Vintage time traveller

A Bengaluru-based watch collector makes it the motto of his life to keep the HMT watches ticking even after the loss-making company shut down last year after a six-decade stint.

Prashant Pandey wears five wrist watches—mostly HMTs—a day. After waking up to a watch near his pillow, the HR professional sets out on his morning walk wearing his first and returns from work at night, in his fifth.

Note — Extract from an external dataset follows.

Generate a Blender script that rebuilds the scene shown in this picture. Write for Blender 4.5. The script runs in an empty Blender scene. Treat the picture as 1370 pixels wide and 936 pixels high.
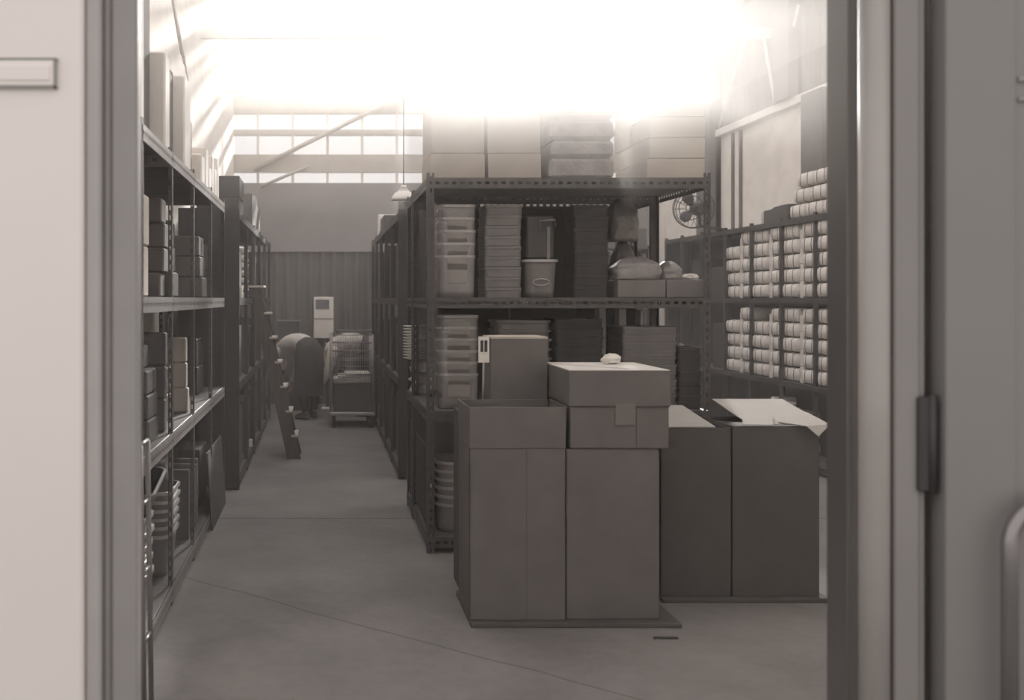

His Janata Devanagari—vintage watch with Hindi numbers—sits longest on his wrist, for eight to nine hours of his working day.

Prashant Pandey | Pushkar V
Prashant Pandey | Pushkar V

Pandey may have got his first watch—a no-name digital—as an eight-year-old, but his journey with HMT began the very same year (1988), when his grandfather was gifted a quartz watch by his bank.

The passion grew stronger, when he got his first HMT (Devanagari) in 2012 and he has been an avid watch collector since then. Pandey has collected so many of them that he claims to have lost count of his bevy of beauties.

“I have the entire rainbow and choose what to wear as per mood,” says the 36-year-old, who lives in Bengaluru.

Even after the loss-making company Hindustan Machine Tools (HMT) shut down last year after a six-decade run, Pandey has made it his motto to keep its watches ticking.

“Some would call my habit of changing watches lunacy, but if I don’t change them, I can’t enjoy them. My watches are aesthetically simple and an extension of my identity.”

Once at a flea market, he dug out an HMT Tareeq lying face down in the dirt and clinging to adhesive spilt from a can. “A crystal came out of it and the watch looked like it wanted to be rescued,” he says.

Pandey decided to give the watch a fighting chance and a careful clean-up later, “it ticked back to life like a survivor under debris,” says Pandey, who collects watches of different brands, though HMT primarily.

There have also been some serendipitous buys.  

A couple of years ago, on a Friday night, Pandey shared his yearning for the HMT Rakhee, which he’d spotted in an advertisement from the 70s, with his friend. The next day, while shopping with his wife, he spotted it in a “nondescript” watch shop. He walked out light of heart and pocket, to an eye roll from the wife waiting in the car.

From someone who’s spent half a month’s salary, at times, on collecting watches over the past four years, Pandey now sticks to a fixed monthly quota that could buy him 10-15 watches. “I feel like a boy in a candy shop, but I keep a poker face. A watch that was officially priced at Rs 2,200 officially, could go up to Rs 15,000 if the seller sensed your excitement,” he says. “But it’s a bubble that could burst anytime. Like in the share market, you must know what to buy. You can make profit only if you buy watches when they are cheap. When HMT Pilot was launched in 2013 for Rs 1,200, it became a rage for its white dial and blue hands and sold for 10 times as much. But the bubble, indeed, burst when the company re-launched it a couple of years later for Rs 2,200.”

In August 2013, Pandey initiated a Facebook group of watch collectors, to evangelise the nation about HMT watches.

The group has now grown to 1,600 members, with most male members between the age group of 14 and 70. “The very few women members mostly ‘like’ or post comments, but one of them who learnt watch repairing will soon be uploading a video of herself servicing a watch,”says Pandey.

From a fourth standard student in Lucknow whose journey in time began with making paper clocks with hands fashioned from used ballpen refills—courtesy a Doordarshan programme—he’s come a long way, indeed. Only time will tell, how far he’ll go.